Roche testified that FES did not interview or make offers to any of the union applicants because most of them had not completely filled out the applications, left gaps in their employment history or had unstable employment histories, and had been making higher wages than FES paid. In particular, the union applicants all made more than $22 per hour at their previous jobs, and FES’s top wage scale for welders and pipefitters was less than $17 per hour.

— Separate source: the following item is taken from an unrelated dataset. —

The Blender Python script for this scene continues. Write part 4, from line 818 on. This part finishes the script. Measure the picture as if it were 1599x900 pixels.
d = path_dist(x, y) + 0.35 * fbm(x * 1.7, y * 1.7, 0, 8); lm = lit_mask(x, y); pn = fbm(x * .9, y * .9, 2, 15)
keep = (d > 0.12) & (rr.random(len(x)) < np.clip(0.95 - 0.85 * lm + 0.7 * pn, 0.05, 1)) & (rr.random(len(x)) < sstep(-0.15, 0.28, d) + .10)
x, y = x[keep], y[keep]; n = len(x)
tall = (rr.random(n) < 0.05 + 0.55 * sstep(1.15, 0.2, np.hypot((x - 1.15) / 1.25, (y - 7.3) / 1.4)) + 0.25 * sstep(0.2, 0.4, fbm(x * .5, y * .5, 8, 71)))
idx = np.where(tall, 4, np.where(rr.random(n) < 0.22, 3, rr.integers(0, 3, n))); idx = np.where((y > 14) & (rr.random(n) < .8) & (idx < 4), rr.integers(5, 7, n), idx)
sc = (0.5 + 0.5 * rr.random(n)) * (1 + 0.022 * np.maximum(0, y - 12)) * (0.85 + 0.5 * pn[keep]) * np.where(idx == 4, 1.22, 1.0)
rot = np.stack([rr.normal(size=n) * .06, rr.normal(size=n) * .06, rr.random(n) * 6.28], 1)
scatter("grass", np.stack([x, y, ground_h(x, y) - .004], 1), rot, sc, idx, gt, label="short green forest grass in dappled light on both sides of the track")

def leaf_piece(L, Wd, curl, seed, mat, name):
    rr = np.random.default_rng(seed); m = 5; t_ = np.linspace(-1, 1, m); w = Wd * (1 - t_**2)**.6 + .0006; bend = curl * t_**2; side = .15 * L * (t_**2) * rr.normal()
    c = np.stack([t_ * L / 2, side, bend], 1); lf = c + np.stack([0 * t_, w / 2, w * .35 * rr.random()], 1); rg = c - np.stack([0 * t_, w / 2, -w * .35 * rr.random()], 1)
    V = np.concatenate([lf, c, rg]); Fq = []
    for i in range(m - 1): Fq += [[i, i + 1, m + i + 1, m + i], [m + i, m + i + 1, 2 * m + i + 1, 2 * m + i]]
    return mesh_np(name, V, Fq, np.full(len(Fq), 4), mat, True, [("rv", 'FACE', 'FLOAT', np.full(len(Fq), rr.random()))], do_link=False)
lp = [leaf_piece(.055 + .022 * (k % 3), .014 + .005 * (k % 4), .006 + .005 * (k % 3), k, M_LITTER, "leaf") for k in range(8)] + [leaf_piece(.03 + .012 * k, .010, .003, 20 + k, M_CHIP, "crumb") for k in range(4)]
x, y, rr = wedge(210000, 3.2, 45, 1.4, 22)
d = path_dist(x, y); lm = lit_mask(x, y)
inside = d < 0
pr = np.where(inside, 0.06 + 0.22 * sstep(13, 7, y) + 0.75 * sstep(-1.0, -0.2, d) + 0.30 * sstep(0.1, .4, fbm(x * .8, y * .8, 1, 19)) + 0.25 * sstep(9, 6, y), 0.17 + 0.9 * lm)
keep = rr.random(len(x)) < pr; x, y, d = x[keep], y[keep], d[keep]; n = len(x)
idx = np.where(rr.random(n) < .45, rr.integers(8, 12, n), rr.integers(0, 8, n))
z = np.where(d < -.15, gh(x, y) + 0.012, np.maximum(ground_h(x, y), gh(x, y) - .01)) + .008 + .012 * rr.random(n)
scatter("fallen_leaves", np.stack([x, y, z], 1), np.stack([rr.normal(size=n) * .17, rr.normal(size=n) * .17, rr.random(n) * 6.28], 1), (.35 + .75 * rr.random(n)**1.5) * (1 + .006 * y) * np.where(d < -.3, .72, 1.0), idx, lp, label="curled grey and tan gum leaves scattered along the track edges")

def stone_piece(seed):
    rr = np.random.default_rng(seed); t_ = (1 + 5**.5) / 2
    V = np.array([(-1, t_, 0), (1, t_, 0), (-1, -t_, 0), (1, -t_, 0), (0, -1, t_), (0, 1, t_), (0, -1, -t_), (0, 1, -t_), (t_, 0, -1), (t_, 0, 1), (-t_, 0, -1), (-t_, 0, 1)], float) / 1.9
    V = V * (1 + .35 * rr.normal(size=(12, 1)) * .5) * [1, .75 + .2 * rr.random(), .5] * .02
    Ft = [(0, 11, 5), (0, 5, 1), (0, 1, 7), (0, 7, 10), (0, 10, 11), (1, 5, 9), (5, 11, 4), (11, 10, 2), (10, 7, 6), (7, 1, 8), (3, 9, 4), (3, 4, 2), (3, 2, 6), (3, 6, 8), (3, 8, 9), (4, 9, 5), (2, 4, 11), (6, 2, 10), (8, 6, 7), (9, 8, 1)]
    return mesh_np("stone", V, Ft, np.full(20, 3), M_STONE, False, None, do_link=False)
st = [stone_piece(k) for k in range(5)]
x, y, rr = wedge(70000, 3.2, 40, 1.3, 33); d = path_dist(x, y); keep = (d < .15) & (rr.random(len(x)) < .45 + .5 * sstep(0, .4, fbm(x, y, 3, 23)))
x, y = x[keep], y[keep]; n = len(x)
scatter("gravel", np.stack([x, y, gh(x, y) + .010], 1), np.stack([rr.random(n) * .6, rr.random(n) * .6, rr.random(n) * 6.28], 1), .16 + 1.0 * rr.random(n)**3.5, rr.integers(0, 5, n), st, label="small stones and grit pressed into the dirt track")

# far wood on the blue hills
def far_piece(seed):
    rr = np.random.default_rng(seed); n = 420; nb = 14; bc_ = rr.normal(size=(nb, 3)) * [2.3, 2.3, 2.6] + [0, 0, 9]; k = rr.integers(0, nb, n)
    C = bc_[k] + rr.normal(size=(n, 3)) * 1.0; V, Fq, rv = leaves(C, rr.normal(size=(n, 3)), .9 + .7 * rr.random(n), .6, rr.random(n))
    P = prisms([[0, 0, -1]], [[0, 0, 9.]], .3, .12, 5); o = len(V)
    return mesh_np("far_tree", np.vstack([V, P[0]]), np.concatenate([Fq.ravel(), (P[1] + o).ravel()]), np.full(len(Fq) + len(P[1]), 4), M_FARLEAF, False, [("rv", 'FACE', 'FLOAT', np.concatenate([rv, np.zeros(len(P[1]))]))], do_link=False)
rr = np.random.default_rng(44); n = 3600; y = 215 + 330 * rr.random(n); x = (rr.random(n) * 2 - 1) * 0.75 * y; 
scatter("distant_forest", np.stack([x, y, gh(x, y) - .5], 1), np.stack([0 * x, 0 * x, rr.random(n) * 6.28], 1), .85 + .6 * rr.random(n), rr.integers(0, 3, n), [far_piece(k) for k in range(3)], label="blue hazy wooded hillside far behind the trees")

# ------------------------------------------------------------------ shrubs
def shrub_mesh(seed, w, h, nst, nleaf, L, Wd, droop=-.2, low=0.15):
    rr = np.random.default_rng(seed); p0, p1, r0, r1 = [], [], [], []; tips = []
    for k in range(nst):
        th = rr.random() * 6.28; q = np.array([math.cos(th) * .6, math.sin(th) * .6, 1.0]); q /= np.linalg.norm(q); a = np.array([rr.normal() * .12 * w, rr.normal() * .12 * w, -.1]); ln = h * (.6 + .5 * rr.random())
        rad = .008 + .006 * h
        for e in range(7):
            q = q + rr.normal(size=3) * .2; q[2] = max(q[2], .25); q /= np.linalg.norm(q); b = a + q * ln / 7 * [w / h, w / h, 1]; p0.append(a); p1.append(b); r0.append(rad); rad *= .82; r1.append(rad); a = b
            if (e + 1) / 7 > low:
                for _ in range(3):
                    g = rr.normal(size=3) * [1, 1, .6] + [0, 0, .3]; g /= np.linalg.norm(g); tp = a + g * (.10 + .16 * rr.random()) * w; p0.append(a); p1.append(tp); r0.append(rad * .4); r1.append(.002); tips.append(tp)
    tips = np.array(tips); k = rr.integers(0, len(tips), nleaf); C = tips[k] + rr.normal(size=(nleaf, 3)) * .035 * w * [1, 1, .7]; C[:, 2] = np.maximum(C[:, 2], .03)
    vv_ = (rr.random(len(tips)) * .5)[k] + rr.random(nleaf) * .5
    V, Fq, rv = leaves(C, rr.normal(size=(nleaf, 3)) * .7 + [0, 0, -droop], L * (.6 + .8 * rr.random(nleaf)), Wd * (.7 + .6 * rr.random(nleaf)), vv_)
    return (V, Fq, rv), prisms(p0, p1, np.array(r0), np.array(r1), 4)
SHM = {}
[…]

Roche admitted, however, that except for Peck, who had not worked as a welder since 1992, the union applicants possessed the skills and experience that FES was seeking.

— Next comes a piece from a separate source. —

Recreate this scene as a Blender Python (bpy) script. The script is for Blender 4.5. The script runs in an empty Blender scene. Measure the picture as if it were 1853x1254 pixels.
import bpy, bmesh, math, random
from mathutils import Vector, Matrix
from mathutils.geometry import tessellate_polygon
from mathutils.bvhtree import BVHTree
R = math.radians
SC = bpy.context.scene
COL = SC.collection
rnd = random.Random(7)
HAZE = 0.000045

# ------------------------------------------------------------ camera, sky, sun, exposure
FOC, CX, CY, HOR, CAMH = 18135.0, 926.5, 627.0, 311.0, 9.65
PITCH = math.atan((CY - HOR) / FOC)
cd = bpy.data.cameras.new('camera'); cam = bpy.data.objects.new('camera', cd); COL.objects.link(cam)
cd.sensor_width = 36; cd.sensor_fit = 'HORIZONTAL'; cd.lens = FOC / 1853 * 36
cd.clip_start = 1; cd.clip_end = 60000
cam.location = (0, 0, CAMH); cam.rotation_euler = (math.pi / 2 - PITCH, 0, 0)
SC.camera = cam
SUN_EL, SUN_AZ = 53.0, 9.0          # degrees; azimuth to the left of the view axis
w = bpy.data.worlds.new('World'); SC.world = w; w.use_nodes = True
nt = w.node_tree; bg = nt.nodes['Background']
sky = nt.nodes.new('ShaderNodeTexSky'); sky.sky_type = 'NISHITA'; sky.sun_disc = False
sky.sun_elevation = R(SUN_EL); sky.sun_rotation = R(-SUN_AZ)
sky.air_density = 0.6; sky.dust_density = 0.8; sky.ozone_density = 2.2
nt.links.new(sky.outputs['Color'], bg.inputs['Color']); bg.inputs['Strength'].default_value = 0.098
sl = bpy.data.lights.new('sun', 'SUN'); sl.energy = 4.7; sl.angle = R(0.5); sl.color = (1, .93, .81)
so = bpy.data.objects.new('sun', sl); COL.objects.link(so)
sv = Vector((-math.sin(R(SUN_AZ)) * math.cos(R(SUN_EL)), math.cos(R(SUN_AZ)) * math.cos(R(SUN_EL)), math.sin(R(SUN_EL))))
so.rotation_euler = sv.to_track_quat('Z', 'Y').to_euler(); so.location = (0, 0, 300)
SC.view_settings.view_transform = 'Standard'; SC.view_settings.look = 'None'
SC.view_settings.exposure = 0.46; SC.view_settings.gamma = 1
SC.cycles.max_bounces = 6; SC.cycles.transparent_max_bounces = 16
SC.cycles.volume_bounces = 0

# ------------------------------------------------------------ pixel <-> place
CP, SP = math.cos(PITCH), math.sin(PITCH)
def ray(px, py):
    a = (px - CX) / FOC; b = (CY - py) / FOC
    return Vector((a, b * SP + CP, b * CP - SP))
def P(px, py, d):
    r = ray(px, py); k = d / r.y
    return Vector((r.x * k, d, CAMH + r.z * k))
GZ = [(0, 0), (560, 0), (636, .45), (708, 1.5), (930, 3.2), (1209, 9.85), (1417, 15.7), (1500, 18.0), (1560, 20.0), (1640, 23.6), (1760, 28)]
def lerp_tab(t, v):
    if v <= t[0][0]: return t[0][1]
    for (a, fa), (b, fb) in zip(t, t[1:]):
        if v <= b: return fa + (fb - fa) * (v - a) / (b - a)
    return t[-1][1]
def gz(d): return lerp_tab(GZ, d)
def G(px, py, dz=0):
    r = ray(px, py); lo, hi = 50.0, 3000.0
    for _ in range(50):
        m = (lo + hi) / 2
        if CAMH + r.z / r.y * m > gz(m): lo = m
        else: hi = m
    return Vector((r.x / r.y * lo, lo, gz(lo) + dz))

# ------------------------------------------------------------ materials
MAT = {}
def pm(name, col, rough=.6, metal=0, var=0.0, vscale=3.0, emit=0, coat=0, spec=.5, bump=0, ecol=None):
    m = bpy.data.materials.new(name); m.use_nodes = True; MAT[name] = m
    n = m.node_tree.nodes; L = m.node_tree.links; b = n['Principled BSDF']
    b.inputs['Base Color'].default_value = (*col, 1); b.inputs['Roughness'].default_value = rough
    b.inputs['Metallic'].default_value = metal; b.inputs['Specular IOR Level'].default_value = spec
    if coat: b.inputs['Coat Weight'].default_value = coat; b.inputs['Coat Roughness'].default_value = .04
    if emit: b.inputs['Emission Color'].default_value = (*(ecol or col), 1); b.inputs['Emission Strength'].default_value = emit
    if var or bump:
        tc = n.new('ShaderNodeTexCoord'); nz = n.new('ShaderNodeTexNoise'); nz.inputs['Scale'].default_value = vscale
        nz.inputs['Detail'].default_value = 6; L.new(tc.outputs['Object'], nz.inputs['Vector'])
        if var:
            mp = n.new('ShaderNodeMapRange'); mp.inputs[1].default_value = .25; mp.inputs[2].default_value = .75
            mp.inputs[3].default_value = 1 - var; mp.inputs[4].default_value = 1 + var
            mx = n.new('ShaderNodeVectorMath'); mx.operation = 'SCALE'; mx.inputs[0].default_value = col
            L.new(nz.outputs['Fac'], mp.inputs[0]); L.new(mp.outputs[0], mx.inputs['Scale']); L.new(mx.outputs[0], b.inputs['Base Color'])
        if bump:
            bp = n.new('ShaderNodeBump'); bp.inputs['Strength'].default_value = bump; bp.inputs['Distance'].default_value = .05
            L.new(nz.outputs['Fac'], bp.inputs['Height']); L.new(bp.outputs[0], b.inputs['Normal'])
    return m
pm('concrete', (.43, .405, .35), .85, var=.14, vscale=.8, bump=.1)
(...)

In particular, FES advertised that its "ideal candidate will be certified to build Pressure Vessels per ASME Section VIII and/or have experience building Carbon Steel Piping Systems per ANSI B31.5." Peck testified that the union applicants possessed the skills and experience that FES sought, and Roche confirmed that the non-union welders who were hired were less skilled than the union applicants. Roche admitted that some of the (non-union) applicants who were hired also had gaps in their employment histories and blanks in their application forms. Roche related that the wage compatibility criterion had been used to disqualify non-union applicants, but could not provide specific examples and did not know if FES would have the records to provide such examples.

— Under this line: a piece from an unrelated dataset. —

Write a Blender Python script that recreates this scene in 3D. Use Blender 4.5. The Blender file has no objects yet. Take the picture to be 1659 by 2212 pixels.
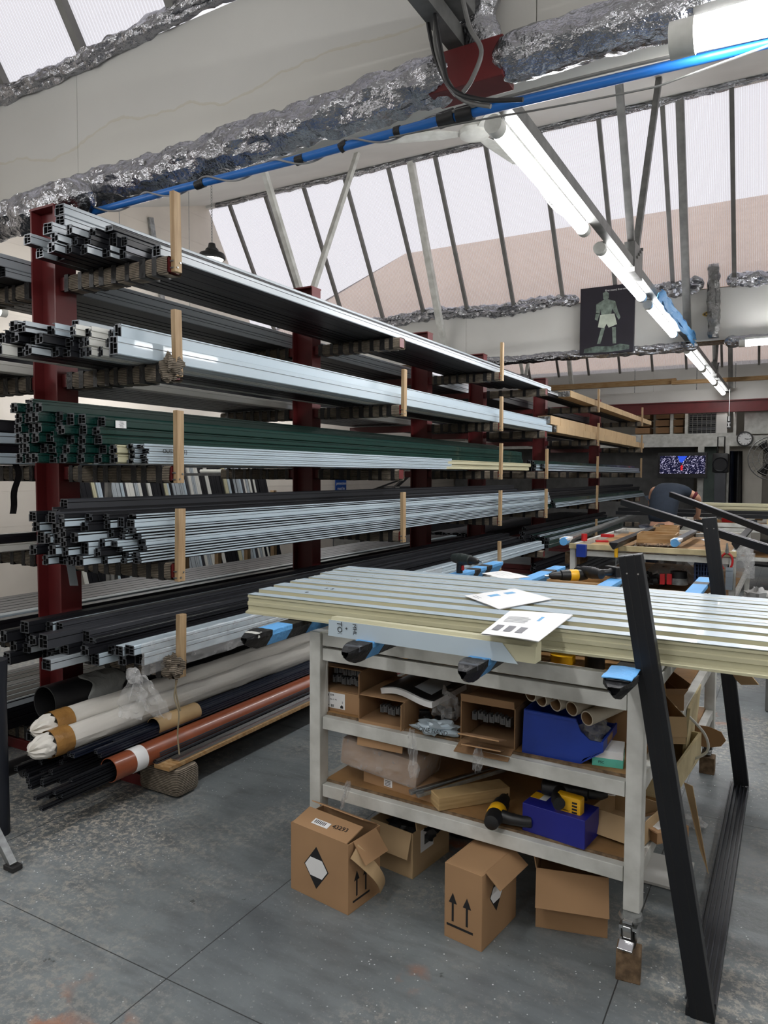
import bpy, bmesh, math, random
from mathutils import Vector, Matrix, geometry, noise
PI=math.pi; V=Vector
random.seed(7)
C=bpy.context.scene.collection
# ---------------------------------------------------------------- camera, world, lights, exposure
FPX=1570.0; PITCH=math.radians(3.0); YAW=math.radians(29.4); ROLL=math.radians(.25)
cam=bpy.data.objects.new('camera',bpy.data.cameras.new('camera')); C.objects.link(cam)
cam.location=(0,0,1.6)
cam.data.sensor_fit='VERTICAL'; cam.data.sensor_height=36.0; cam.data.lens=FPX*36.0/2212
cam.data.clip_start=.05; cam.data.clip_end=200
_F=V((-math.sin(YAW)*math.cos(PITCH),math.cos(YAW)*math.cos(PITCH),-math.sin(PITCH)))
_r=V((math.cos(YAW),math.sin(YAW),0)); _u=_r.cross(_F)
_r2=_r*math.cos(ROLL)+_u*math.sin(ROLL); _u2=_u*math.cos(ROLL)-_r*math.sin(ROLL)
cam.rotation_euler=Matrix((_r2,_u2,-_F)).transposed().to_euler()
bpy.context.scene.camera=cam
def at(px,py,x=None,y=None,z=None):
    "world point seen at a photograph pixel on the plane x=, y= or z="
    d=_F+_r2*((px-829.5)/FPX)-_u2*((py-1106)/FPX)
    i,k=(0,x) if x is not None else (1,y) if y is not None else (2,z)
    return cam.location+d*((k-cam.location[i])/d[i])
sc=bpy.context.scene
sc.view_settings.view_transform='Standard'; sc.view_settings.look='None'
sc.view_settings.gamma=1; sc.view_settings.use_curve_mapping=False
sc.view_settings.exposure=0.28
SKY=.95; LED=52.0
w=bpy.data.worlds.new('overcast_sky'); sc.world=w; w.use_nodes=True
nt=w.node_tree; bg=nt.nodes['Background']; bg.inputs[0].default_value=(.93,.93,1.0,1); bg.inputs[1].default_value=SKY

# ---------------------------------------------------------------- materials
def mat(name,col,rough=.5,metal=0.,var=.12,scale=6.,bump=0.,bscale=40.,col2=None,stretch=None,coat=0.,alpha=1.,emit=0.,trans=0.,spec=.5):
    m=bpy.data.materials.new(name); m.use_nodes=True; n=m.node_tree.nodes; l=m.node_tree.links
    b=n['Principled BSDF']; b.inputs['Roughness'].default_value=rough; b.inputs['Metallic'].default_value=metal
    b.inputs['Coat Weight'].default_value=coat; b.inputs['Alpha'].default_value=alpha
    b.inputs['Transmission Weight'].default_value=trans; b.inputs['Specular IOR Level'].default_value=spec
    tc=n.new('ShaderNodeTexCoord'); mp=n.new('ShaderNodeMapping'); l.new(tc.outputs['Object'],mp.inputs[0])
    if stretch: mp.inputs['Scale'].default_value=stretch
    no=n.new('ShaderNodeTexNoise'); no.inputs['Scale'].default_value=scale; no.inputs['Detail'].default_value=5
    l.new(mp.outputs[0],no.inputs[0])
    cr=n.new('ShaderNodeValToRGB'); c2=col2 or tuple(max(0,c*(1-var*2)) for c in col)
    cr.color_ramp.elements[0].position=.35; cr.color_ramp.elements[1].position=.65
    cr.color_ramp.elements[0].color=(*c2,1); cr.color_ramp.elements[1].color=(*col,1)
    l.new(no.outputs[0],cr.inputs[0]); l.new(cr.outputs[0],b.inputs['Base Color'])
    if emit: l.new(cr.outputs[0],b.inputs['Emission Color']); b.inputs['Emission Strength'].default_value=emit
    if bump:
        n2=n.new('ShaderNodeTexNoise'); n2.inputs['Scale'].default_value=bscale; n2.inputs['Detail'].default_value=4
        l.new(mp.outputs[0],n2.inputs[0]); bp=n.new('ShaderNodeBump'); bp.inputs['Strength'].default_value=bump
        bp.inputs['Distance'].default_value=.02; l.new(n2.outputs[0],bp.inputs['Height']); l.new(bp.outputs[0],b.inputs['Normal'])
    return m
def srgb(r,g,b): return tuple(((c/255+.055)/1.055)**2.4 if c>10 else c/255/12.92 for c in (r,g,b))
def emitmat(name,col,s):
    m=bpy.data.materials.new(name); m.use_nodes=True; n=m.node_tree.nodes; l=m.node_tree.links
    n.clear(); o=n.new('ShaderNodeOutputMaterial'); e=n.new('ShaderNodeEmission'); e.inputs[0].default_value=(*col,1); e.inputs[1].default_value=s
    l.new(e.outputs[0],o.inputs[0]); return m
BOARD=mat('painted_board',srgb(205,204,200),.7,var=.04,scale=1.5)
BEIGE=mat('roof_sheet',srgb(205,180,158),.8,var=.05,scale=3)
WHITEP=mat('white_paint',srgb(205,205,200),.5,var=.08,scale=9,col2=srgb(178,178,172))
GREYP=mat('grey_steel',srgb(120,120,118),.5,.3,var=.15,scale=12)
DARKBAR=mat('dark_glazing_bar',srgb(112,111,108),.5,.2)
FOIL=mat('crumpled_foil',srgb(176,177,182),.24,1.,var=.12,scale=9,bump=1.,bscale=24)
FOILD=mat('dirty_foil',srgb(150,150,150),.3,1.,var=.2,scale=9,bump=.9,bscale=25)
BLUE=mat('blue_pipe_plastic',srgb(30,105,185),.4,var=.05)
BLUET=mat('blue_foam_tape',srgb(95,165,225),.6,var=.06,bump=.3,bscale=60)
BLACK=mat('black_plastic',srgb(24,24,26),.45,var=.2)
TAPE=mat('black_tape',srgb(20,20,22),.5,var=.2,bump=.5,bscale=30)
RED=mat('maroon_paint',srgb(100,30,32),.45,var=.1,scale=3)
DRED=mat('red_steel_beam',srgb(100,26,28),.5,var=.12)
WOOD=mat('pine_wood',srgb(178,152,116),.6,var=.1,scale=5,stretch=(10,10,1),col2=srgb(152,124,90))
WOODH=mat('pine_wood_flat',srgb(176,146,106),.6,scale=5,stretch=(1,10,10),col2=srgb(150,112,66))
OLDW=mat('weathered_wood',srgb(128,104,78),.8,scale=5,stretch=(8,2,8),col2=srgb(86,68,48),bump=.3)
PLY=mat('worn_plywood',srgb(165,125,78),.7,scale=4,col2=srgb(118,88,54),bump=.1)
CREAMW=mat('cream_painted_wood',srgb(205,190,150),.6,scale=8,col2=srgb(172,156,118))
CARD=mat('cardboard',srgb(166,130,94),.85,var=.08,scale=3)
CARDL=mat('pale_cardboard',srgb(184,156,118),.85,var=.06,scale=3)
CARDD=mat('inner_cardboard',srgb(140,108,76),.85,var=.08,scale=3)
PAPER=mat('white_paper',srgb(228,228,228),.7,var=.03)
INK=mat('black_ink',srgb(22,22,24),.6,var=0)
FILM=mat('pale_blue_film',srgb(182,197,207),.28,var=.05,scale=2.5,stretch=(1,.15,1),coat=.2)
FILMG=mat('grey_film',srgb(168,176,182),.3,var=.06,scale=2.5,stretch=(1,.15,1))
ALBLK=mat('black_aluminium',srgb(24,25,30),.42,0.,spec=.3,var=.15,scale=3,stretch=(1,.1,1))
ALGRY=mat('anthracite_aluminium',srgb(72,74,80),.35,.3,var=.1,scale=3,stretch=(1,.1,1))
ALGRN=mat('dark_green_aluminium',srgb(14,56,50),.25,.1,var=.15,scale=3,stretch=(1,.1,1),coat=.4)
ALCRM=mat('cream_aluminium',srgb(192,188,158),.4,var=.05,scale=3,stretch=(1,.1,1))
ALWHT=mat('white_aluminium',srgb(214,214,208),.4,var=.05,scale=3,stretch=(1,.1,1))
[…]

The union filed an unfair labor practice charge, and the Administrative Law Judge (ALJ), after holding a trial, found that FES had refused to consider the union applicants on the basis of their union affiliation in violation ofSS 8(a)(1)

and 8(a)(3) of the NLRA. See FES, 331 N.L.R.B. 9, 34 (2000) [hereinafter FES I]. Noting that the record was insufficient to determine whether FES would have actually hired any of the applicants had it considered them on a nondiscriminatory basis, id. at 34 n.8, the ALJ stated that if at the compliance stage of the proceeding it was shown that FES would have hired any of the nine union applicants in the absence of its discriminatory refusal to consider, those applicants would be entitled to back pay and instatement in positions substantially equivalent to those for which they would have been hired initially.